Problem details | The line holding "b.build('arm_bracket', 'nickel', clo)" is the last one to output; start at the first line of the data, keep every line in between exactly, and leave out pictures.

Data extract |
>> Begin
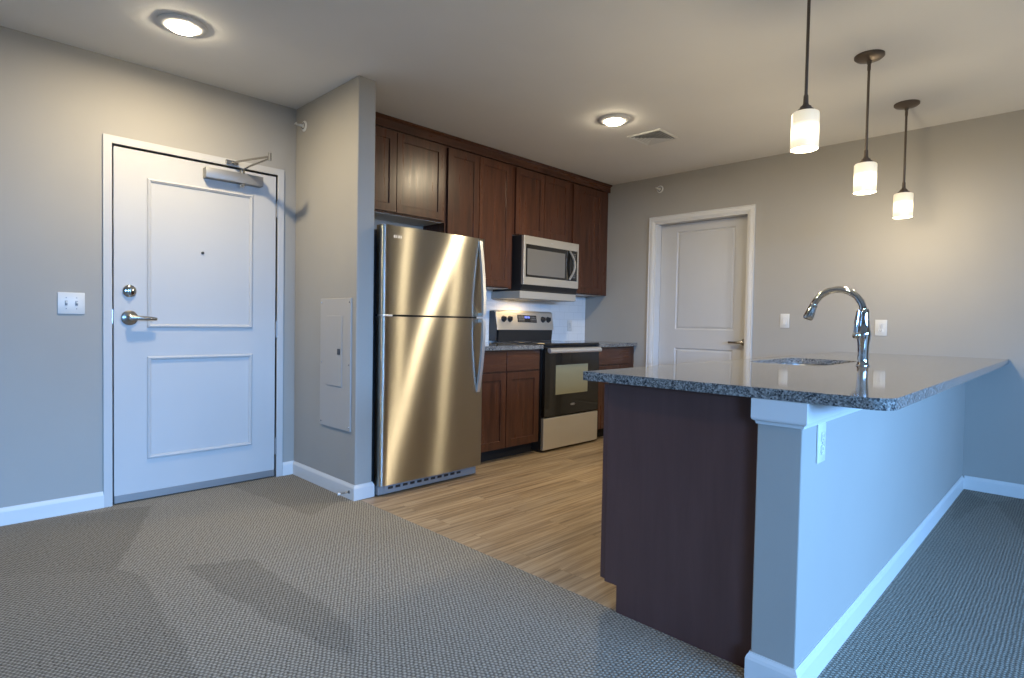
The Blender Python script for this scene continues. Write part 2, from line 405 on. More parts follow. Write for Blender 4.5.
for zc in (1.843, 1.024, .217):
    b = MB(D); b.box(DX1-.006, yd-.003, zc-.058, DX1+.012, yd-.0005, zc+.058)
    b.lathe([(.009,-.058),(.009,-.02),(.008,-.019),(.009,-.018),(.009,.018),(.008,.019),(.009,.02),(.009,.058)], (DX1-.001, yd-.009, zc), n=12)
    b.build('hinge', 'alu', D, smooth=True)
b = MB(D); b.lathe([(.009,0),(.009,.004),(.004,.006),(0,.004)], (1.226, yd, 1.499), (0,-1,0), 14); b.build('peephole', 'black', D, smooth=True)
b = MB(D); b.lathe([(.035,0),(.036,.004),(.035,.010),(.028,.016),(.024,.018)], (.833, yd, 1.241), (0,-1,0), 28)
db = b.build('deadbolt', 'chrome', D, smooth=True)
b = MB(D); b.box(.829, yd-.030, 1.222, .837, yd-.017, 1.260, .002); b.build('thumb_turn', 'nickel', db, smooth=True)
b = MB(D); b.lathe([(.042,0),(.0435,.003),(.042,.009),(.032,.014),(.018,.016),(.013,.02),(.013,.045),(.010,.05)], (.833, yd, 1.085), (0,-1,0), 28)
lv = b.build('lever_handle', 'nickel', D, smooth=True)
b = MB(D); b.tube([(.828, yd-.048, 1.086), (.850, yd-.052, 1.086), (.900, yd-.050, 1.084), (.945, yd-.048, 1.082), (.962, yd-.047, 1.080)], [.015,.014,.0125,.011,.009], 12)
b.build('lever', 'nickel', lv, smooth=True)
b = MB(D); b.box(DX0, yd-.004, 1.05, DX0+.006, yd+.004, 1.13); b.build('latch_plate', 'nickel', D)
# door closer
b = MB(D); b.box(1.225, yd-.062, 1.966, 1.578, yd, 2.030, .004); clo = b.build('door_closer', 'alu', D, smooth=True)
b = MB(D); b.lathe([(.020,0),(.020,.010),(.014,.016),(.012,.024)], (1.452, yd-.034, 1.966), (0,0,-1), 18); b.build('pinion_cap', 'chrome', clo, smooth=True)
b = MB(D); b.lathe([(.015,0),(.015,.03),(.010,.034)], (1.452, yd-.034, 2.030), (0,0,1), 16)
b.tube([(1.452, yd-.034, 2.056), (1.462, yd-.15, 2.066), (1.492, yd-.365, 2.077)], .0105, 8, (1.3,.55))
b.build('closer_arm', 'nickel', clo, smooth=True)
b = MB(D); b.tube([(1.395, yd-.030, 2.094), (1.44, yd-.20, 2.092), (1.492, yd-.365, 2.090)], .0085, 8, (1.3,.6))
b.lathe([(.010,0),(.010,.048)], (1.492, yd-.366, 2.064), (0,0,1), 14)
b.build('forearm', 'nickel', clo, smooth=True)
b = MB(D); b.box(1.352, yd-.035, 2.080, 1.425, yd-.018, 2.106, .003); b.build('arm_bracket', 'nickel', clo)

# ------------------------------------------------------------------ inner door in the east wall (modelled facing -y, x = -world y)
IDX = thing('door_2', 'white two panel inner door set deep in its frame', 'door', (XB+.098, 0, 0), FACE_X, kind='structure')
# local x = -world y ; local y = world x - (XB+.098)
lx0, lx1 = -BY1+.020, -BY0-.020
def panel_slab(x0, x1, z0, z1, y, t, panels, rings):
    """door leaf with moulded panels: rings = [(inset, depth)...] stepping in"""
    b = MB()
    xs = sorted({x0, x1} | {p[0] for p in panels} | {p[1] for p in panels}); zs = sorted({z0, z1} | {p[2] for p in panels} | {p[3] for p in panels})
    pset = {(p[0], p[2]) for p in panels}
    for i in range(len(xs)-1):
        for j in range(len(zs)-1):
            if (xs[i], zs[j]) in pset: continue
            b.bm.faces.new([b.v(q) for q in ((xs[i],y,zs[j]),(xs[i+1],y,zs[j]),(xs[i+1],y,zs[j+1]),(xs[i],y,zs[j+1]))])
    for (a, c, e, g) in panels:
        prev = None
        for ins, dep in [(0,0)] + rings:
            R = [b.v(q) for q in ((a+ins,y+dep,e+ins),(c-ins,y+dep,e+ins),(c-ins,y+dep,g-ins),(a+ins,y+dep,g-ins))]
            if prev:
                for q in range(4): b.bm.faces.new((prev[q], prev[(q+1)%4], R[(q+1)%4], R[q]))
            prev = R
        b.bm.faces.new(prev)
    c = [b.v(q) for q in ((x0,y,z0),(x1,y,z0),(x1,y,z1),(x0,y,z1),(x0,y+t,z0),(x1,y+t,z0),(x1,y+t,z1),(x0,y+t,z1))]
    for q in ((0,1,5,4),(1,2,6,5),(2,3,7,6),(3,0,4,7),(7,6,5,4)): b.bm.faces.new([c[i] for i in q])
    bmesh.ops.remove_doubles(b.bm, verts=b.bm.verts[:], dist=1e-5)
    return b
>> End
Solved problem |
The Blender Python script for this scene continues. Write part 2, from line 405 on. More parts follow. Write for Blender 4.5.
for zc in (1.843, 1.024, .217):
    b = MB(D); b.box(DX1-.006, yd-.003, zc-.058, DX1+.012, yd-.0005, zc+.058)
    b.lathe([(.009,-.058),(.009,-.02),(.008,-.019),(.009,-.018),(.009,.018),(.008,.019),(.009,.02),(.009,.058)], (DX1-.001, yd-.009, zc), n=12)
    b.build('hinge', 'alu', D, smooth=True)
b = MB(D); b.lathe([(.009,0),(.009,.004),(.004,.006),(0,.004)], (1.226, yd, 1.499), (0,-1,0), 14); b.build('peephole', 'black', D, smooth=True)
b = MB(D); b.lathe([(.035,0),(.036,.004),(.035,.010),(.028,.016),(.024,.018)], (.833, yd, 1.241), (0,-1,0), 28)
db = b.build('deadbolt', 'chrome', D, smooth=True)
b = MB(D); b.box(.829, yd-.030, 1.222, .837, yd-.017, 1.260, .002); b.build('thumb_turn', 'nickel', db, smooth=True)
b = MB(D); b.lathe([(.042,0),(.0435,.003),(.042,.009),(.032,.014),(.018,.016),(.013,.02),(.013,.045),(.010,.05)], (.833, yd, 1.085), (0,-1,0), 28)
lv = b.build('lever_handle', 'nickel', D, smooth=True)
b = MB(D); b.tube([(.828, yd-.048, 1.086), (.850, yd-.052, 1.086), (.900, yd-.050, 1.084), (.945, yd-.048, 1.082), (.962, yd-.047, 1.080)], [.015,.014,.0125,.011,.009], 12)
b.build('lever', 'nickel', lv, smooth=True)
b = MB(D); b.box(DX0, yd-.004, 1.05, DX0+.006, yd+.004, 1.13); b.build('latch_plate', 'nickel', D)
# door closer
b = MB(D); b.box(1.225, yd-.062, 1.966, 1.578, yd, 2.030, .004); clo = b.build('door_closer', 'alu', D, smooth=True)
b = MB(D); b.lathe([(.020,0),(.020,.010),(.014,.016),(.012,.024)], (1.452, yd-.034, 1.966), (0,0,-1), 18); b.build('pinion_cap', 'chrome', clo, smooth=True)
b = MB(D); b.lathe([(.015,0),(.015,.03),(.010,.034)], (1.452, yd-.034, 2.030), (0,0,1), 16)
b.tube([(1.452, yd-.034, 2.056), (1.462, yd-.15, 2.066), (1.492, yd-.365, 2.077)], .0105, 8, (1.3,.55))
b.build('closer_arm', 'nickel', clo, smooth=True)
b = MB(D); b.tube([(1.395, yd-.030, 2.094), (1.44, yd-.20, 2.092), (1.492, yd-.365, 2.090)], .0085, 8, (1.3,.6))
b.lathe([(.010,0),(.010,.048)], (1.492, yd-.366, 2.064), (0,0,1), 14)
b.build('forearm', 'nickel', clo, smooth=True)
b = MB(D); b.box(1.352, yd-.035, 2.080, 1.425, yd-.018, 2.106, .003); b.build('arm_bracket', 'nickel', clo)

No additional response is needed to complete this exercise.